The Prefect for the Dicastery for Communications at the Vatican, Dr. Paolo Ruffini, has charged African Catholic Journalists to be ambassadors of hope and also communicate a positive image of Africa.
In a goodwill message to the Congress of the African Catholic Union of the Press (UCAP) recently in Cape Town, South Africa, he urged them to continue connecting with national and international organisations to promote capacity-building for African Catholic Journalists.
“May this conference encourage and challenge you on the basis of your traditions and culture as well as your age-old Africa wisdom, to face and deal with the structural imbalances that create and maintain impoverishment on this beautiful continent,” he added.
He prayed that the Congress based on Catholic Social Teachings with the roadmap of Africae Munus, would help address the challenges of reconciliation, justice and peace and enlighten the signs of the times with the Gospel and restore dignity to all African children, giving high priority to the youth.
Dr. Ruffini assured African Catholic Journalists of the Dicastery’s complete availability to collaborate, imagine and implement appropriate follow-up programmes and projects at both national and regional levels, promoting oversea networking as well in the best universal sense of being Catholic.
He called on UCAP to intensify its collaboration with the World Catholic Association for Communications (SIGNIS), Catholic Media Council (CAMECO) and the Pan African Episcopal Committee of Social Communications (CEPACS).
He further stressed on the need to establish the Catholic News Agency for Africa (CANAA) in all dioceses on the continent in line with the Golden Jubilee of the Symposium of Episcopal Conferences of Africa and Madagascar (SECAM).

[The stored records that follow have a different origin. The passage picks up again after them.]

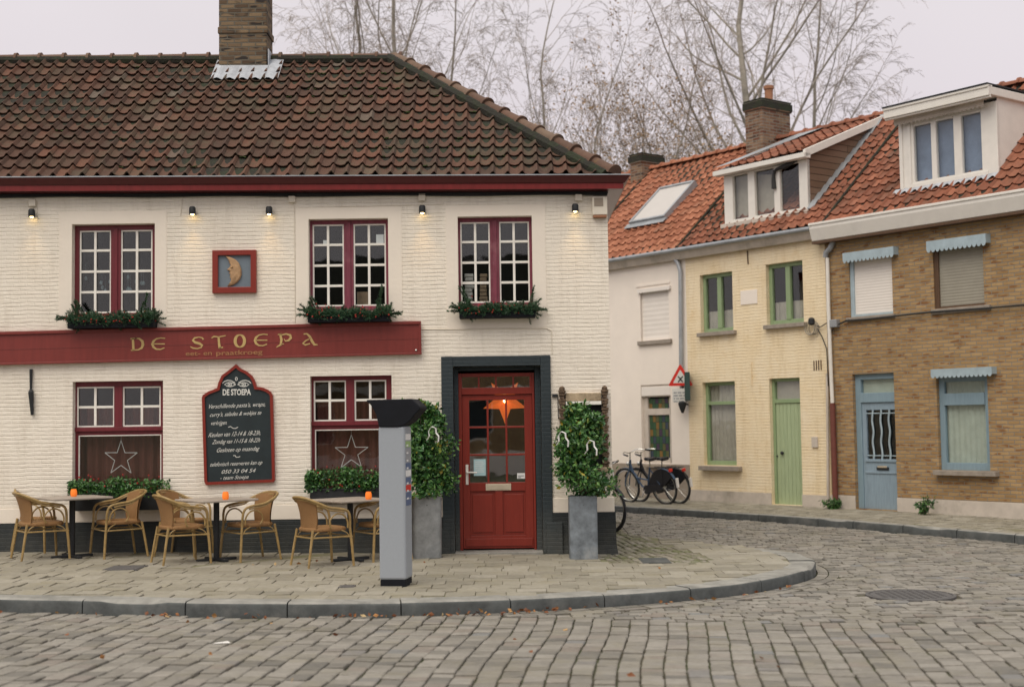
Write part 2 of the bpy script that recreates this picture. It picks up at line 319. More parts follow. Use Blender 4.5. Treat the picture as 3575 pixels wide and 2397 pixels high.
# ------------------------------------------------------------------ mesh builder
class MB:
    def __init__(s): s.v = []; s.f = []; s.r = []; s.m = []; s.cm = 0
    def add(s, vs, fs, r=None):
        o = len(s.v); s.v += [tuple(p) for p in vs]; r = random.random() if r is None else r
        for f in fs: s.f.append(tuple(i+o for i in f)); s.r.append(r); s.m.append(s.cm)
    def quad(s, a, b, c, d, r=None): s.add((a, b, c, d), ((0, 1, 2, 3),), r)
    def box(s, x0, x1, y0, y1, z0, z1, r=None, M=None):
        if x0 > x1: x0, x1 = x1, x0
        if y0 > y1: y0, y1 = y1, y0
        if z0 > z1: z0, z1 = z1, z0
        vs = [Vector((x, y, z)) for z in (z0, z1) for y in (y0, y1) for x in (x0, x1)]
        if M is not None: vs = [M @ p for p in vs]
        s.add(vs, ((0, 2, 3, 1), (4, 5, 7, 6), (0, 1, 5, 4), (2, 6, 7, 3), (0, 4, 6, 2), (1, 3, 7, 5)), r)
    def tube(s, pts, rad, n=8, cap=True, closed=False, r=None):
        pts = [Vector(p) for p in pts]; k = len(pts)
        if not hasattr(rad, '__len__'): rad = [rad]*k
        prev = None; rings = []
        for i, p in enumerate(pts):
            if closed: d = pts[(i+1) % k]-pts[i-1]
            else: d = pts[min(i+1, k-1)]-pts[max(i-1, 0)]
            if d.length < 1e-9: d = Vector((0, 0, 1))
            d.normalize()
            if prev is None: a = d.orthogonal().normalized()
            else:
                a = prev-d*prev.dot(d); a = a.normalized() if a.length > 1e-6 else d.orthogonal().normalized()
            prev = a; b = d.cross(a)
            rings.append([p+(a*math.cos(2*math.pi*j/n)+b*math.sin(2*math.pi*j/n))*rad[i] for j in range(n)])
        vs = [q for R in rings for q in R]; fs = []
        for i in range(k if closed else k-1):
            i2 = (i+1) % k
            for j in range(n): fs.append((i*n+j, i*n+(j+1) % n, i2*n+(j+1) % n, i2*n+j))
        if cap and not closed: fs.append(tuple(range(n-1, -1, -1))); fs.append(tuple((k-1)*n+j for j in range(n)))
        s.add(vs, fs, r)
    def prism(s, poly, y0, y1, ax='y', r=None):
        n = len(poly)
        def P(a, b, y): return (a, y, b) if ax == 'y' else ((y, a, b) if ax == 'x' else (a, b, y))
        vs = [P(a, b, y0) for a, b in poly]+[P(a, b, y1) for a, b in poly]
        fs = [tuple(range(n)), tuple(range(2*n-1, n-1, -1))]+[(i, i+n, (i+1) % n+n, (i+1) % n) for i in range(n)]
        s.add(vs, fs, r)
    def ring(s, outer, inner, y0, y1):       # a frame between two outlines with the same number of points
        n = len(outer); vs = [(a, y0, b) for a, b in outer]+[(a, y0, b) for a, b in inner]+[(a, y1, b) for a, b in outer]+[(a, y1, b) for a, b in inner]
        fs = []
        for i in range(n):
            j = (i+1) % n
            fs += [(i, j, n+j, n+i), (i, 2*n+i, 2*n+j, j), (n+i, n+j, 3*n+j, 3*n+i)]
        s.add(vs, fs)
    def lathe(s, prof, c=(0, 0, 0), n=20, r=None):
        vs = []; fs = []; m = len(prof)
        for R, z in prof:
            for j in range(n): vs.append((c[0]+R*math.cos(2*math.pi*j/n), c[1]+R*math.sin(2*math.pi*j/n), c[2]+z))
        for i in range(m-1):
            for j in range(n): fs.append((i*n+j, i*n+(j+1) % n, (i+1)*n+(j+1) % n, (i+1)*n+j))
        fs.append(tuple(range(n-1, -1, -1))); fs.append(tuple((m-1)*n+j for j in range(n))); s.add(vs, fs, r)
    def ball(s, c, R, n=8, m=5, sz=1.0):
        prof = [(max(R*math.sin(math.pi*i/m), R*.02), -R*math.cos(math.pi*i/m)*sz) for i in range(m+1)]; s.lathe(prof, c, n)
    def stroke(s, pts, wd, y, t=.004):       # a flat brush stroke of changing width, standing in the xz plane
        n = len(pts); L = []; R = []
        for i in range(n):
            a = Vector(pts[max(i-1, 0)]); b = Vector(pts[min(i+1, n-1)]); d = (b-a)
            d = d.normalized() if d.length > 1e-9 else Vector((1, 0)); nn = Vector((-d.y, d.x)); p = Vector(pts[i]); w_ = wd[i]/2
            L.append(p+nn*w_); R.append(p-nn*w_)
        for i in range(n-1):
            s.add([(L[i].x, y, L[i].y), (R[i].x, y, R[i].y), (R[i+1].x, y, R[i+1].y), (L[i+1].x, y, L[i+1].y)], ((0, 1, 2, 3),))
    def build(s, name, mats, parent=None, smooth=False, bevel=0, M=None, fix=False):
        me = bpy.data.meshes.new(name); me.from_pydata(s.v, [], s.f)
        for m in (mats if isinstance(mats, (list, tuple)) else [mats]): me.materials.append(MATS[m])
        if len(me.materials) > 1: me.polygons.foreach_set('material_index', s.m)
        at = me.attributes.new('rnd', 'FLOAT', 'FACE'); at.data.foreach_set('value', np.array(s.r, dtype=np.float32))
        if fix:
            bm = bmesh.new(); bm.from_mesh(me); bmesh.ops.recalc_face_normals(bm, faces=bm.faces); bm.to_mesh(me); bm.free()
        if smooth:
            me.polygons.foreach_set('use_smooth', [True]*len(me.polygons))
            if smooth != 'all': me.set_sharp_from_angle(angle=math.radians(40))
        me.update()
        o = bpy.data.objects.new(name, me); COL.objects.link(o)
        if parent: o.parent = parent
        if M is not None: o.matrix_basis = M
        if bevel:
            b = o.modifiers.new('bevel', 'BEVEL'); b.width = bevel; b.segments = 2; b.limit_method = 'ANGLE'
        return o
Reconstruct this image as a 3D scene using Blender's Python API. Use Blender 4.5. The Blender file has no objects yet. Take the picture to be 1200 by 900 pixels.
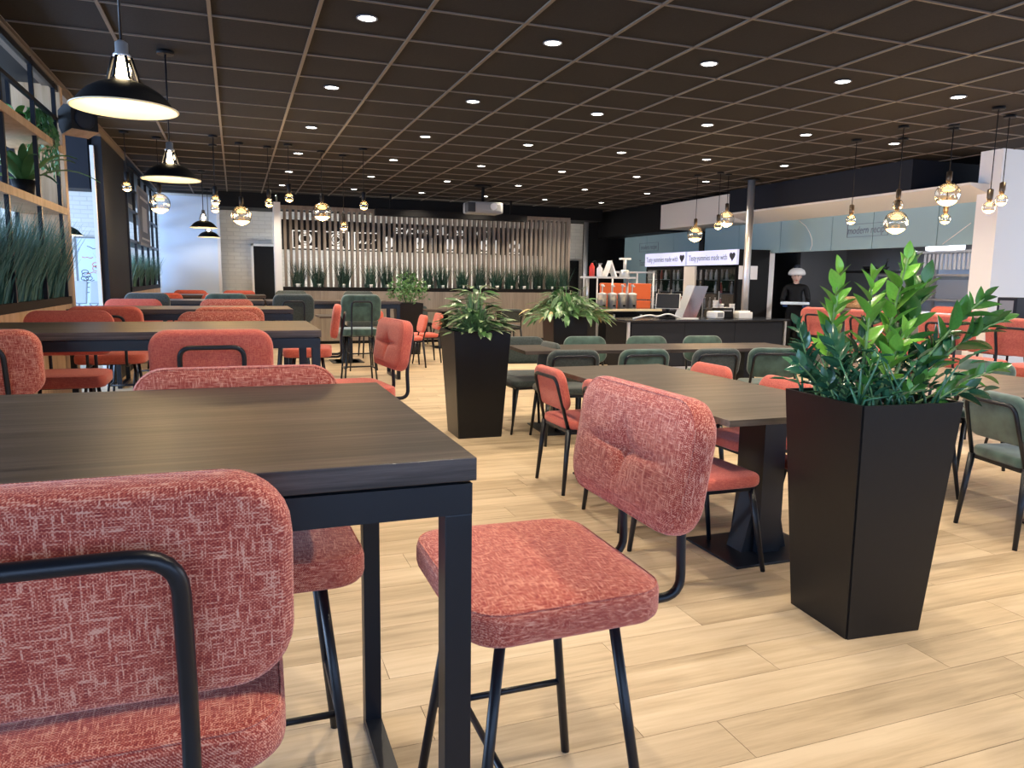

“We can never insist enough on the need for collaboration among Catholic Communication practitioners and media establishments in terms of finding alternative means of giving voice to the voiceless, exposing corruption and denouncing the structures of evil,” he noted.
The Vatican Communications head observed that for many years development had wrongly been reduced to “economic growth,” an obsolete notion that imposed a failed attempt to impose a development ideology on poor countries.
which currently encompasses all dimensions of the human person in a holistic and more complex perception including anthropological, historical, cultural, economic, political, ecological, religious and spiritual features.
Speaking at the same Congress, Rev. Fr. Prof. Walter C. Ihejirika, President of SIGNIS-Africa said the promotion of peace and reconciliation on the African Continent was quite urgent and a current mission entrusted to the Church in Africa by the Second African Synod and articulated in the Papal Exhortation, Africae Munus
The Congress was attended by 43 Catholic journalists working for both the Church and secular media from 20 African countries including Ghana. It was held in collaboration with the Southern Africa Catholic Bishops’ Conference, SIGNIS, and CEPACS.
Among the participants were the Most Rev. Stephen Brislin, President of the South Africa Catholic Bishops’ Conference and Archbishop of Cape Town; Rev. Fr. Janvier Yameogo, a Vatican representative; Madam Petra Stammen of CAMECO Africa Desk; Sir Benedict Assorow, Managing Editor of The Catholic Standard and UCAP Council member; Mr. George Sunguh and Mrs. Victoria Lugey, UCAP President and Vice respectively.
The theme for the Conference was Using the Media for Promotion of Integral Human Development in Africa with sub themes: Journalism for truth and reconciliation in the Church and of service to people; Promoting Peace, Truth and Reconciliation in Africa in a Digital Age; Making the Church more relevant to the Youth in the Church in Africa and Promoting the Social teachings of the Church through the Media in Africa.
Ghanaian Dr. Anthony Bonnah Koomson, a former Lecturer of the School of Communications, University of Ghana and the Catholic University College, Fiapre, delivered a paper on Journalism for truth and reconciliation in the Church and of service to peoples.
The Congress was held at a time the Southern Africa Church is celebrating 200 years of its establishment in the country.
Past UCAP Congresses have been held in Bamako-Mali; Mombasa-Kenya and Ouagadougou-Burkina Faso.